Telling tales out of school

Teach children to love a good story, and you may just get them hooked into history.

At a conference on human rights in Connecticut last week, a South African artist pointed out how natural it can be to document the events that create that formal thing called history (see story, right). "Our history is captured by composing a song or staging a play," Meshack Masuku noted. "If you did anything, the next day there would be a song about it."

In the United States, that approach might not fly with a lot of people, especially teens. But each day, whether in classrooms or at the kitchen table, people are telling stories in a way that may not seem like history, but certainly qualifies.

Oral history has gained ground as a way to capture kids' interest. I remember how the Depression began to come into focus when I interviewed family friends about life in the 1930s as part of an 11th-grade assignment.
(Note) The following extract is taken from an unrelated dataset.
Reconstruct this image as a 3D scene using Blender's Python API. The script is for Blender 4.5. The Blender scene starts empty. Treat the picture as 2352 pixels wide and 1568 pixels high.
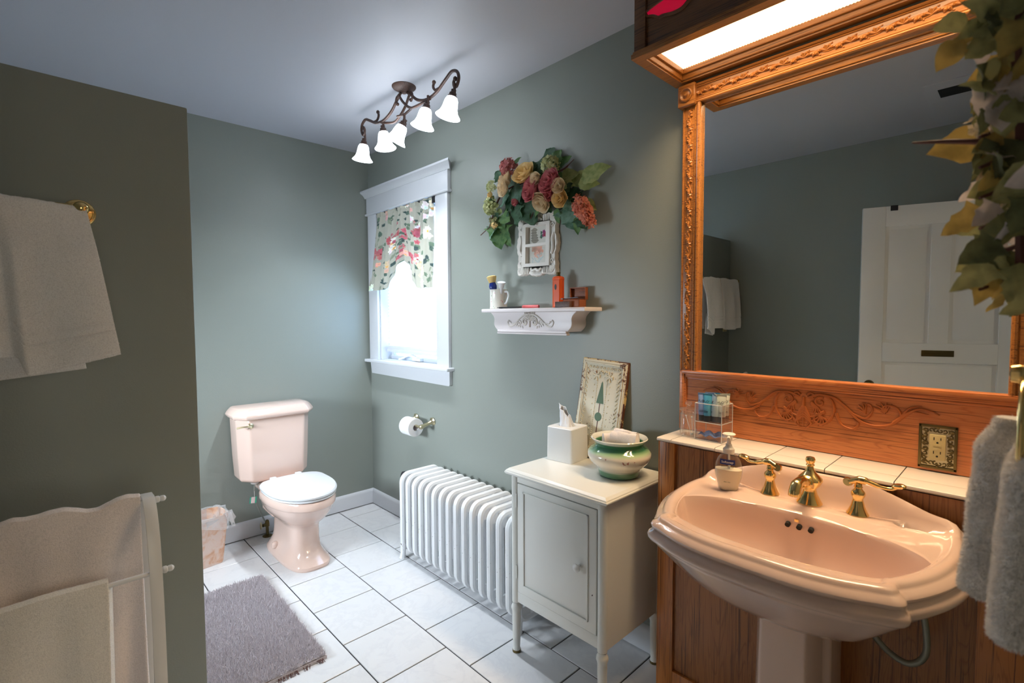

Their reminiscences made a very human connection to what had been an abstract, if dramatic, moment in time.

At the UConn conference, high school students came face to face with human rights activists from South Africa. The kids knew little about the fight against apartheid before the discussion. But it didn't take long to learn about the human calculations, hopes, and struggles that go into what, once recorded in a textbook, can appear to be a neatly organized series of events.

They heard from a student leader who spent two years running from police. They learned about schools with no water, a legacy of a separate and unequal education.

It's the kind of event that can enliven words on a page - and get students to realize that history is taking shape around them, if they'll only start looking for it.